(Trail Times file photo)

Loyalties run deep when it comes to politics and vehicles

Ron Nutini is a licensed automotive technician in Trail

Thankfully election season has come and gone. At least the Canadian version is short and to the point. Not looking forward to the United States election taking over our news for what seems like two years.

What does politics have to do with mechanics? Not sure exactly but I got to thinking as we usher in a repeat performance of our current conditions, a liberal in power in Ottawa and our representative being an NDP, that a lot of people stick with one party all their lives.

The same is true for vehicles. There are people that will buy a Ford vehicle no matter what. They will tell you Fords are the best and nothing you say or prove or whatever will change their opinion. Sometime in their lives they were convinced Fords are better and come hell or high water they will buy and own Fords.

I can relate to the Ford guy. I am/was a Chrysler guy. In my formable years (ages seven to 20) my Dad owned a 1967 Plymouth Fury (Plymouth being sub brand of the Chrysler corporation) and a 1972 Plymouth Custom Suburban. My dad chose those station wagons (there were seven kids in my family) therefore, they must be the best. There is no way he would have bought anything less.

Thus started my research into the Chrysler Corporation and why they made the best cars. There was no facebook to help cement Chrysler information in my fake news feed but everything I read seemed to tell me Chrysler made the best vehicles.

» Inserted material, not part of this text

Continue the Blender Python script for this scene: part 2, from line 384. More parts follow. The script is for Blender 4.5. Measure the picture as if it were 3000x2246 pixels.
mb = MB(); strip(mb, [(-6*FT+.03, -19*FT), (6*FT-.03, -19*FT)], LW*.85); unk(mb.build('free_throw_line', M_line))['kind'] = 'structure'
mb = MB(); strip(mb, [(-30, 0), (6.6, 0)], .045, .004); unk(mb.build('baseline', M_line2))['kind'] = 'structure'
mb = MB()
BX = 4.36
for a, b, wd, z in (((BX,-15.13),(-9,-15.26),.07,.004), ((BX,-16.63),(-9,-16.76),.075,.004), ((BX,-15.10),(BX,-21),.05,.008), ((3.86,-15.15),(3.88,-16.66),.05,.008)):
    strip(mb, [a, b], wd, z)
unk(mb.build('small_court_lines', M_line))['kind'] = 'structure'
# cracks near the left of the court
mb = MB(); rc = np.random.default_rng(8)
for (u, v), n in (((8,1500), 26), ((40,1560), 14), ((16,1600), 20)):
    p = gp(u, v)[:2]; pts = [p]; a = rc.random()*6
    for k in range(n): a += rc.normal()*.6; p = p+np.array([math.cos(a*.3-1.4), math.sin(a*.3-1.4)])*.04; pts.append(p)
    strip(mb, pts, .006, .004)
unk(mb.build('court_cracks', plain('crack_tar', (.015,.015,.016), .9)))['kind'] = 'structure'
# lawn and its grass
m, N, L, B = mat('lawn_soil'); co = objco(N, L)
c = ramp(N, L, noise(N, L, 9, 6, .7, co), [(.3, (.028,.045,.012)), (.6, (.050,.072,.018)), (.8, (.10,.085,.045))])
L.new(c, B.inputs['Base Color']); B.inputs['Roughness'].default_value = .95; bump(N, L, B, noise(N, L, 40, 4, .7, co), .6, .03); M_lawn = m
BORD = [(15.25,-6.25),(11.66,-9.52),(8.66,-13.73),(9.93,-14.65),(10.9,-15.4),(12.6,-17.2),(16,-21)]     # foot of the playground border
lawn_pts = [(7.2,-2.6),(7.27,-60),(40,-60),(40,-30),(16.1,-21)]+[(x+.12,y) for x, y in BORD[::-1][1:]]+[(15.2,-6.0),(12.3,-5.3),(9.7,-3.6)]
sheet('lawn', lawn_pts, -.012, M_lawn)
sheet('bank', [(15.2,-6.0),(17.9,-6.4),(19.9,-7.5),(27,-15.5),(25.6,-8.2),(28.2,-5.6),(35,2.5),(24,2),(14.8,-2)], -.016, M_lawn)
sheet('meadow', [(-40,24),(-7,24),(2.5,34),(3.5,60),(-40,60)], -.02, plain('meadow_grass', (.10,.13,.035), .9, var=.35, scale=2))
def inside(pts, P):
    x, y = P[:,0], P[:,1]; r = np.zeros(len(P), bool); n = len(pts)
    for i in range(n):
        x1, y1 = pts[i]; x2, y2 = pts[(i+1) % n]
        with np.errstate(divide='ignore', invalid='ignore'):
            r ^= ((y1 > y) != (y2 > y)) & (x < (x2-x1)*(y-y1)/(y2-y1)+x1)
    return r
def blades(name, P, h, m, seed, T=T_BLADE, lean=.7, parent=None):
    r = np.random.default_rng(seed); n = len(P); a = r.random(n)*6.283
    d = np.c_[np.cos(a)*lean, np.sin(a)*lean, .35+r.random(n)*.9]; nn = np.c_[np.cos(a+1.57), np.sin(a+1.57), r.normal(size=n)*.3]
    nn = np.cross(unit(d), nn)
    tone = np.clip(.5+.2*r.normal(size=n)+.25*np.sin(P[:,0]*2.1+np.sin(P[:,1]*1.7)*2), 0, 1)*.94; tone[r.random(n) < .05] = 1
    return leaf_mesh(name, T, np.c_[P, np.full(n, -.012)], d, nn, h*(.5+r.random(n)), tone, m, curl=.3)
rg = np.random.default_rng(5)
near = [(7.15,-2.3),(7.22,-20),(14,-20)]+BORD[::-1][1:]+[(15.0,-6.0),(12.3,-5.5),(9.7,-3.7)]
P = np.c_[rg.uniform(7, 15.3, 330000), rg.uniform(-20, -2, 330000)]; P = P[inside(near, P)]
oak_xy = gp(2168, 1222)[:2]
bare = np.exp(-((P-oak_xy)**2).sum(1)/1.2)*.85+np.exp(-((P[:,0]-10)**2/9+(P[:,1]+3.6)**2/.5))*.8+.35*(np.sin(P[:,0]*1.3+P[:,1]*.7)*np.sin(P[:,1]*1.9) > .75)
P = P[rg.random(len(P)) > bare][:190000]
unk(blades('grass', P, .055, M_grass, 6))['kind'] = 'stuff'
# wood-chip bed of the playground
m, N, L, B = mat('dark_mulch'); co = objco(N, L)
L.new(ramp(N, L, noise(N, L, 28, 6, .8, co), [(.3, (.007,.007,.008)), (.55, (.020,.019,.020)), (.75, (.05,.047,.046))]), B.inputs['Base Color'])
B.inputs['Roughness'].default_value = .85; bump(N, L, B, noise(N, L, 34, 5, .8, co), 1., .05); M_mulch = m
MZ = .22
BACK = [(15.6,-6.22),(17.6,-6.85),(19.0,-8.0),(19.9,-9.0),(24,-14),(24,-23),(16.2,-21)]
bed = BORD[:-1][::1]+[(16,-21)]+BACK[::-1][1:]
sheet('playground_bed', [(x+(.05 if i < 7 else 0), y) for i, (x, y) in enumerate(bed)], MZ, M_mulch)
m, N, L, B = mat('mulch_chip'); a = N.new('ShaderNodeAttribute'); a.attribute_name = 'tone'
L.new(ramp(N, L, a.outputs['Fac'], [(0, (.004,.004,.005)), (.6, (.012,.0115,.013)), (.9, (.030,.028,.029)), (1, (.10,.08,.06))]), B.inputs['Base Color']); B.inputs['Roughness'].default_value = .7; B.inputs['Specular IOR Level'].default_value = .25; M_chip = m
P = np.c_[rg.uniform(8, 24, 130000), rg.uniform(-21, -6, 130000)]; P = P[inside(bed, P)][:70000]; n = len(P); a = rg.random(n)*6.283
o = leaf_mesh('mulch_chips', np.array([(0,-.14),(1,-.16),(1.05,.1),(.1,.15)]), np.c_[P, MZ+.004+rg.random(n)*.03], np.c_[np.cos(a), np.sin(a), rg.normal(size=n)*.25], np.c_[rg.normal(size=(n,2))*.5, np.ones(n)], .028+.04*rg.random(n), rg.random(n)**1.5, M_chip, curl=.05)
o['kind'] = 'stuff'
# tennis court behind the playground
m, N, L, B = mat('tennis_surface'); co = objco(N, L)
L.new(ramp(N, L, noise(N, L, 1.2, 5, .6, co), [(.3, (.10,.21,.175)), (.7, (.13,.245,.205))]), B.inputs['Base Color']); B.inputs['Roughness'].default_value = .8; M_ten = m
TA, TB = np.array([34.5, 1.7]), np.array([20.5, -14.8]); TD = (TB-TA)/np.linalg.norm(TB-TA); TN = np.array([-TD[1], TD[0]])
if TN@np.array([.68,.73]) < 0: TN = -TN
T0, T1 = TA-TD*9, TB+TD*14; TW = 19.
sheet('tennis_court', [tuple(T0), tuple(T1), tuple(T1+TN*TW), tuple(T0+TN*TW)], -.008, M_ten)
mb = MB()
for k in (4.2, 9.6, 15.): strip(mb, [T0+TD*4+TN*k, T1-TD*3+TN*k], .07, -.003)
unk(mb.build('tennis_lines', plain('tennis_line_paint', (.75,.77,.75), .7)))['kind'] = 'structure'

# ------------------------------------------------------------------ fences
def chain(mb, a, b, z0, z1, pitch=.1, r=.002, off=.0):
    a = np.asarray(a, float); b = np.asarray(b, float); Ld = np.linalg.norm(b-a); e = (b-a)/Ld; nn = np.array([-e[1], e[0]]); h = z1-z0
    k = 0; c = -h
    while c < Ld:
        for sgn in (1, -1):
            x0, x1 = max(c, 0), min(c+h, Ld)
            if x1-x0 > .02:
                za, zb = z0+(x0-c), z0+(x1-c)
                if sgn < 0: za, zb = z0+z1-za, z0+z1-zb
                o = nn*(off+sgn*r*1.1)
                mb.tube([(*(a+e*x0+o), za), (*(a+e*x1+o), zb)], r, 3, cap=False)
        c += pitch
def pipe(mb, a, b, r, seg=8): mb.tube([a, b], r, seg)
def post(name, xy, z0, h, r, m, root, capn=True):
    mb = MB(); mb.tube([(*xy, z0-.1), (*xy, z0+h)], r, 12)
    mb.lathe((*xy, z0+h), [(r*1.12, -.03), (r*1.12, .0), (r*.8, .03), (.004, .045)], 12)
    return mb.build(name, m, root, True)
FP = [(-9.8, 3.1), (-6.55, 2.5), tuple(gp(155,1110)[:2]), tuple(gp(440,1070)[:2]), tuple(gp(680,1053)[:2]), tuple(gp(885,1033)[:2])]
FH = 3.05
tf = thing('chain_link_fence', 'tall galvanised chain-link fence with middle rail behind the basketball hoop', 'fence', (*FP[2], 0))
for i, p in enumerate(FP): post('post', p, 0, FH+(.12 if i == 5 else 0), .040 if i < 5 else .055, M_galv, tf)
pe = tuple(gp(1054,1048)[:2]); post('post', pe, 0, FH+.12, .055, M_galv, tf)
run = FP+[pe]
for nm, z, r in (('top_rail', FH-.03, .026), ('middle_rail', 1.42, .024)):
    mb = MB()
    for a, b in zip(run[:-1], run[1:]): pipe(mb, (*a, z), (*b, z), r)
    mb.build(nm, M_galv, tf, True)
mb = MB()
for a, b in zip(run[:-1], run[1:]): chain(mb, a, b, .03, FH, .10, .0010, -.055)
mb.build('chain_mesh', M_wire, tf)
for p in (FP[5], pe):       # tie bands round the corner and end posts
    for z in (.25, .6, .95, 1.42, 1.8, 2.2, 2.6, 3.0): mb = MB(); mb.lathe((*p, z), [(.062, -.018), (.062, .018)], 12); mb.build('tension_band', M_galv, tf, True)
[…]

Chrysler was known as an engineering company. They had the best engineering. At the time Chrysler powered vehicles were the fastest in the quarter mile and Richard Petty was winning most of the Nascar races.

Chrysler brought electronic ignition to main stream automobiles. No more points and condenser. Some people I know still malign this change. I championed it. Chrysler used torsion bars for springs. Chrysler built unit body vehicles. Chrysler built the 426 Hemi. The Torqueflite automatic transmission. See what I mean? They were the best.

The seventies and eighties were not kind to the American big three (Chrysler, Ford, GMC) automobile manufacturers. Japan was moving in on them. They were resting on their laurels while selling poorly constructed vehicles. Yes, my company built some junk. So did yours though.

Many of us sampled the wares of other manufacturers. I bought Volkswagens. My father bought a Ford (sacrilege). My uncle bought a Chrysler (impossible!).

I still closely followed my beloved Chrysler Corporation. I secretly supported them through ownership changes. I was excited somewhat when Mercedes Benz took control (strong in engineering). I was not so excited about its days of ownership by an investment fund company. Now we are a part of Fiat. “Fix it Again Tony”. Yes, but where else can you buy a four door seven hundred horsepower family sedan (Dodge Charger Hellcat).

Yes, I can always find a reason to vote Chrysler. Thankfully, the Ford people have their Mustang and Chevrolet people their Corvette. What about those Tesla people?